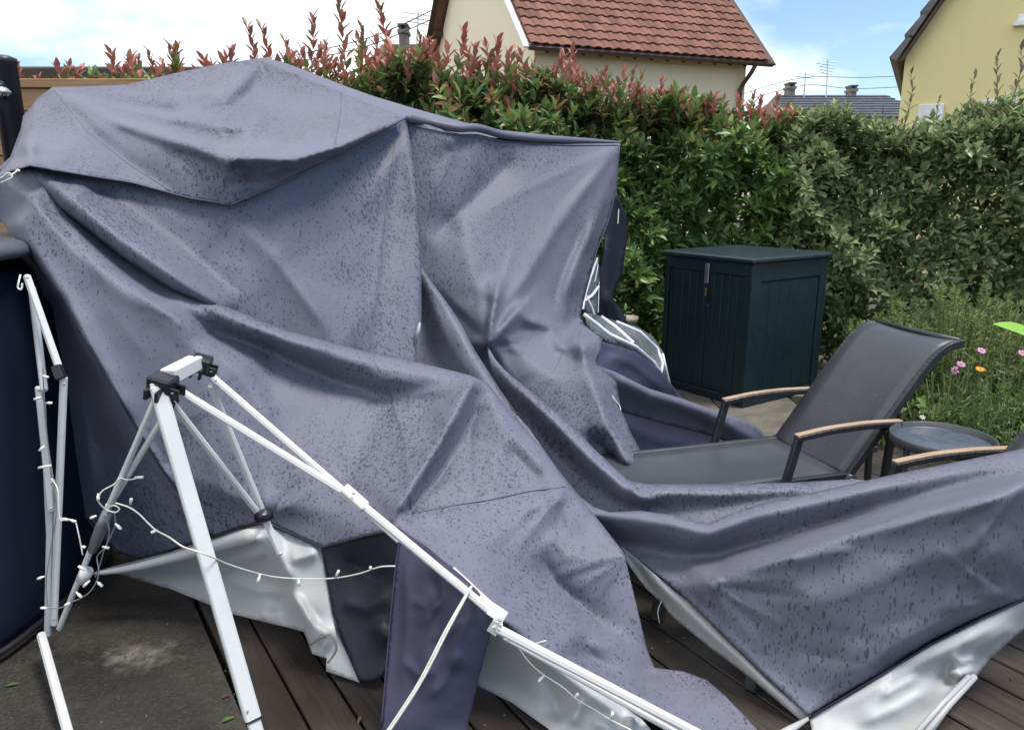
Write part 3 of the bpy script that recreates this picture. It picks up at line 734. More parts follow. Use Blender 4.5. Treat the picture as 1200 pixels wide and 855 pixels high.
# ---- yellow house at the right
hB = empty('yellow_house', (8.5, 15, -.12), 'yellow rendered gable house with grey tiled roof edge at the right', 'house')
A0 = P(1062, 60, 13.0); eZ = A0.z; A0.z = 0; gd = Vector((.88, -.475, 0)).normalized(); rd = Vector((-gd.y, gd.x, 0)); tanp = 1.75; half = 3.3; YD = 7.0
def HB(s, t_, z): return A0+gd*s+rd*t_+Vector((0, 0, z))
MB().add([HB(0, 0, -.12), HB(2*half, 0, -.12), HB(2*half, 0, eZ), HB(half, 0, eZ+half*tanp), HB(0, 0, eZ), HB(0, YD, -.12), HB(2*half, YD, -.12), HB(2*half, YD, eZ), HB(half, YD, eZ+half*tanp), HB(0, YD, eZ)],
         [(0, 1, 2, 3, 4), (9, 8, 7, 6, 5), (0, 4, 9, 5), (1, 6, 7, 2)]).build('wall', YELLOW, hB)
GT = plain('grey_roof_tile', (.15, .145, .14), .8, 0, .2, 4)
cl = math.sqrt(1+tanp*tanp); cs, sn = 1/cl, tanp/cl
def rp(s, t_, h, side):
    a_ = s*cs-h*sn; z = eZ+s*sn+h*cs
    return HB(a_ if side == 0 else 2*half-a_, t_, z)
for side in (0, 1):
    mb = MB()
    for k in range(17):
        s0 = -.22+k*.40; s1 = s0+.44
        mb.add([rp(s0, -.2, .03, side), rp(s1, -.2, .03, side), rp(s1, YD, .03, side), rp(s0, YD, .03, side), rp(s0, -.2, .16, side), rp(s1, -.2, .10, side), rp(s1, YD, .10, side), rp(s0, YD, .16, side)],
               [(3, 2, 1, 0), (4, 5, 6, 7), (0, 1, 5, 4), (1, 2, 6, 5), (2, 3, 7, 6), (3, 0, 4, 7)])
    rf = mb.build('roof', GT, hB)
    MB().beam(rp(-.2, -.16, -.04, side), rp(6.6, -.16, -.04, side), .05, .12, rd).build('bargeboard', MAT['dark_wood'], hB)
def win(px0, px1, py0, py1, parent, shutter=False):
    def hit(px, py):
        v1 = P(px, py, 1.0)-Vector((0, 0, CAM_H)); k = (A0.dot(rd))/(v1.dot(rd)); q = Vector((0, 0, CAM_H))+v1*k; return (q-A0).dot(gd), q.z
    (s0, z1), (s1, z0) = hit(px0, py0), hit(px1, py1)
    FW = Matrix(((gd.x, rd.x, 0, A0.x), (gd.y, rd.y, 0, A0.y), (0, 0, 1, 0), (0, 0, 0, 1)))
    fr = MB().box((s0, -.05, z0), (s1, .02, z1), FW, .01).build('window', MAT['white_pvc'], parent)
    if not shutter:
        wdt = s1-s0
        for k in (0, 1): MB().box((s0+wdt*(.07+.48*k), -.062, z0+.06), (s0+wdt*(.45+.48*k), -.0505, z1-.06), FW).build('pane', MAT['pane'], fr)
    MB().box((s0-.05, -.12, z0-.07), (s1+.05, 0, z0-.004), FW).build('sill', MAT['white_pvc'], fr)
win(1150, 1188, 118, 150, hB); win(1077, 1103, 123, 150, hB, True); win(1193, 1215, 18, 24, hB, True)

# ---- far slate roofed house with chimneys, and another at the left
def far_house(name, label, pxs, ytop, ye, d, roof, wallm, chim, half_depth=3.0):
    t0, t1 = P(pxs[0], ytop, d), P(pxs[1], ytop, d); e0 = P(pxs[0], ye, d)
    h = empty(name, ((t0.x+t1.x)/2, t0.y, -.12), label, 'house')
    y = t0.y; zr = t0.z; ze = P(0, ye, d-half_depth).z
    MB().add([(t0.x, y-half_depth, ze), (t1.x, y-half_depth, ze), (t1.x, y+half_depth, ze), (t0.x, y+half_depth, ze), (t0.x+.6, y, zr), (t1.x-1.2, y, zr)],
             [(0, 1, 5, 4), (1, 2, 5), (2, 3, 4, 5), (3, 0, 4), (3, 2, 1, 0)]).build('roof', roof, h)
    MB().box((t0.x+.3, y-half_depth+.3, -.12), (t1.x-.3, y+half_depth-.3, ze-.01)).build('wall', wallm, h)
    for (cx, cy0, cy1, cw) in chim:
        a = P(cx, cy0, d); b = P(cx, cy1, d); wd = cw/FPX*d
        ch = MB().box((a.x-wd/2, y-.35, b.z-1.5), (a.x+wd/2, y+.35, a.z-.35), None, .02).build('chimney', MAT['chimney'], h)
        MB().box((a.x-wd*.62, y-.45, a.z-.35), (a.x+wd*.62, y+.45, a.z-.22)).build('chimney_cap', MAT['chimney'], ch)
        for s in (-1, 1): MB().box((a.x+s*wd*.35-.06, y-.3, a.z-.22), (a.x+s*wd*.35+.06, y+.3, a.z-.08)).build('cowl_post', MAT['chimney'], ch)
        MB().box((a.x-wd*.6, y-.42, a.z-.08), (a.x+wd*.6, y+.42, a.z)).build('cowl', MAT['slate'], ch)
    return h, y
hs, yS = far_house('slate_house', 'far house with blue grey slate roof and two chimneys', (896, 1062), 112, 137, 42, MAT['slate'], CREAM, ((925, 98, 116, 8), (997, 101, 120, 7)))
d = 42; sr = MB()
t0, t1 = P(905, 114, 42), P(1050, 114, 42)
slatep = None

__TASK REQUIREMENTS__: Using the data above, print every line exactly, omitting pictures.

__CORRECT RESULT__:
Write part 3 of the bpy script that recreates this picture. It picks up at line 734. More parts follow. Use Blender 4.5. Treat the picture as 1200 pixels wide and 855 pixels high.
# ---- yellow house at the right
hB = empty('yellow_house', (8.5, 15, -.12), 'yellow rendered gable house with grey tiled roof edge at the right', 'house')
A0 = P(1062, 60, 13.0); eZ = A0.z; A0.z = 0; gd = Vector((.88, -.475, 0)).normalized(); rd = Vector((-gd.y, gd.x, 0)); tanp = 1.75; half = 3.3; YD = 7.0
def HB(s, t_, z): return A0+gd*s+rd*t_+Vector((0, 0, z))
MB().add([HB(0, 0, -.12), HB(2*half, 0, -.12), HB(2*half, 0, eZ), HB(half, 0, eZ+half*tanp), HB(0, 0, eZ), HB(0, YD, -.12), HB(2*half, YD, -.12), HB(2*half, YD, eZ), HB(half, YD, eZ+half*tanp), HB(0, YD, eZ)],
         [(0, 1, 2, 3, 4), (9, 8, 7, 6, 5), (0, 4, 9, 5), (1, 6, 7, 2)]).build('wall', YELLOW, hB)
GT = plain('grey_roof_tile', (.15, .145, .14), .8, 0, .2, 4)
cl = math.sqrt(1+tanp*tanp); cs, sn = 1/cl, tanp/cl
def rp(s, t_, h, side):
    a_ = s*cs-h*sn; z = eZ+s*sn+h*cs
    return HB(a_ if side == 0 else 2*half-a_, t_, z)
for side in (0, 1):
    mb = MB()
    for k in range(17):
        s0 = -.22+k*.40; s1 = s0+.44
        mb.add([rp(s0, -.2, .03, side), rp(s1, -.2, .03, side), rp(s1, YD, .03, side), rp(s0, YD, .03, side), rp(s0, -.2, .16, side), rp(s1, -.2, .10, side), rp(s1, YD, .10, side), rp(s0, YD, .16, side)],
               [(3, 2, 1, 0), (4, 5, 6, 7), (0, 1, 5, 4), (1, 2, 6, 5), (2, 3, 7, 6), (3, 0, 4, 7)])
    rf = mb.build('roof', GT, hB)
    MB().beam(rp(-.2, -.16, -.04, side), rp(6.6, -.16, -.04, side), .05, .12, rd).build('bargeboard', MAT['dark_wood'], hB)
def win(px0, px1, py0, py1, parent, shutter=False):
    def hit(px, py):
        v1 = P(px, py, 1.0)-Vector((0, 0, CAM_H)); k = (A0.dot(rd))/(v1.dot(rd)); q = Vector((0, 0, CAM_H))+v1*k; return (q-A0).dot(gd), q.z
    (s0, z1), (s1, z0) = hit(px0, py0), hit(px1, py1)
    FW = Matrix(((gd.x, rd.x, 0, A0.x), (gd.y, rd.y, 0, A0.y), (0, 0, 1, 0), (0, 0, 0, 1)))
    fr = MB().box((s0, -.05, z0), (s1, .02, z1), FW, .01).build('window', MAT['white_pvc'], parent)
    if not shutter:
        wdt = s1-s0
        for k in (0, 1): MB().box((s0+wdt*(.07+.48*k), -.062, z0+.06), (s0+wdt*(.45+.48*k), -.0505, z1-.06), FW).build('pane', MAT['pane'], fr)
    MB().box((s0-.05, -.12, z0-.07), (s1+.05, 0, z0-.004), FW).build('sill', MAT['white_pvc'], fr)
win(1150, 1188, 118, 150, hB); win(1077, 1103, 123, 150, hB, True); win(1193, 1215, 18, 24, hB, True)

# ---- far slate roofed house with chimneys, and another at the left
def far_house(name, label, pxs, ytop, ye, d, roof, wallm, chim, half_depth=3.0):
    t0, t1 = P(pxs[0], ytop, d), P(pxs[1], ytop, d); e0 = P(pxs[0], ye, d)
    h = empty(name, ((t0.x+t1.x)/2, t0.y, -.12), label, 'house')
    y = t0.y; zr = t0.z; ze = P(0, ye, d-half_depth).z
    MB().add([(t0.x, y-half_depth, ze), (t1.x, y-half_depth, ze), (t1.x, y+half_depth, ze), (t0.x, y+half_depth, ze), (t0.x+.6, y, zr), (t1.x-1.2, y, zr)],
             [(0, 1, 5, 4), (1, 2, 5), (2, 3, 4, 5), (3, 0, 4), (3, 2, 1, 0)]).build('roof', roof, h)
    MB().box((t0.x+.3, y-half_depth+.3, -.12), (t1.x-.3, y+half_depth-.3, ze-.01)).build('wall', wallm, h)
    for (cx, cy0, cy1, cw) in chim:
        a = P(cx, cy0, d); b = P(cx, cy1, d); wd = cw/FPX*d
        ch = MB().box((a.x-wd/2, y-.35, b.z-1.5), (a.x+wd/2, y+.35, a.z-.35), None, .02).build('chimney', MAT['chimney'], h)
        MB().box((a.x-wd*.62, y-.45, a.z-.35), (a.x+wd*.62, y+.45, a.z-.22)).build('chimney_cap', MAT['chimney'], ch)
        for s in (-1, 1): MB().box((a.x+s*wd*.35-.06, y-.3, a.z-.22), (a.x+s*wd*.35+.06, y+.3, a.z-.08)).build('cowl_post', MAT['chimney'], ch)
        MB().box((a.x-wd*.6, y-.42, a.z-.08), (a.x+wd*.6, y+.42, a.z)).build('cowl', MAT['slate'], ch)
    return h, y
hs, yS = far_house('slate_house', 'far house with blue grey slate roof and two chimneys', (896, 1062), 112, 137, 42, MAT['slate'], CREAM, ((925, 98, 116, 8), (997, 101, 120, 7)))
d = 42; sr = MB()
t0, t1 = P(905, 114, 42), P(1050, 114, 42)
slatep = None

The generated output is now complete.